Though more positive in their view of the value of total quality, consultants at Coopers & Lybrand, the management consultants closely involved in the development of Carrier's programme, agree that the idea should not be seen as 'a quick fix'.

Anxious to refute the suggestion that because the concept has run into problems in the US it must be flawed, Bob Millar says: 'Total quality is a way of achieving things. It is not a programme.'

He adds that the Coopers approach - which he believes accounts for some of the success - is to stress that the concept should not be seen as a short-term solution. Instead, the firm tries to ensure that the concept is part of the management strategy for at least 10 years.

His colleague John Pendlebury goes so far as to say that companies need to make a 'paradigm shift to create an atmosphere of continuous change'. The logical extension of this is to go beyond total quality to establish an elite organisation.

And that is where 'benchmarking' comes in. Already popular in the US, it is the process by which companies identify 'world class' competitors and measure their own performance against them.
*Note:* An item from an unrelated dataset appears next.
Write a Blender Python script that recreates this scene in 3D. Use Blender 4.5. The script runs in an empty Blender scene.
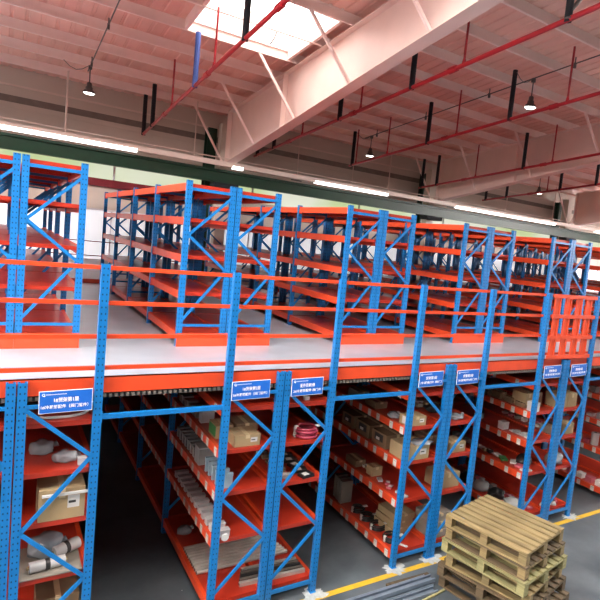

Rank Xerox, for instance, claims that it has a big part in regaining share of the photocopier market from the Japanese. Although it can be confined to particular sectors it is increasingly being thought to be most successful when it crosses boundaries, so that organisations pick up good practices from other types of business.

As interest grows in the European Quality Award, which has been set up as a sort of equivalent of the Baldrige award, benchmarking is certain to become more important on this side of the Atlantic.

Companies which, like Carrier, have Japanese competitors can expect to be in the vanguard. As Mr Crosswell says, his company has spent a lot of money finding out how to give customers greater satisfaction.

But it has recognised that actually to achieve that improvement it must have a clear idea of what it is doing. In the past there have been problems with concepts like quality because of difficulties in assessing their effect on the bottom line.

Now it is felt that quality is an essential element in achieving its aims of doubled market share and profits. To make the point, top executives have had their bonuses linked to improvements in quality. 'It is a way of showing that quality is as important as profit,' says Mr Crosswell.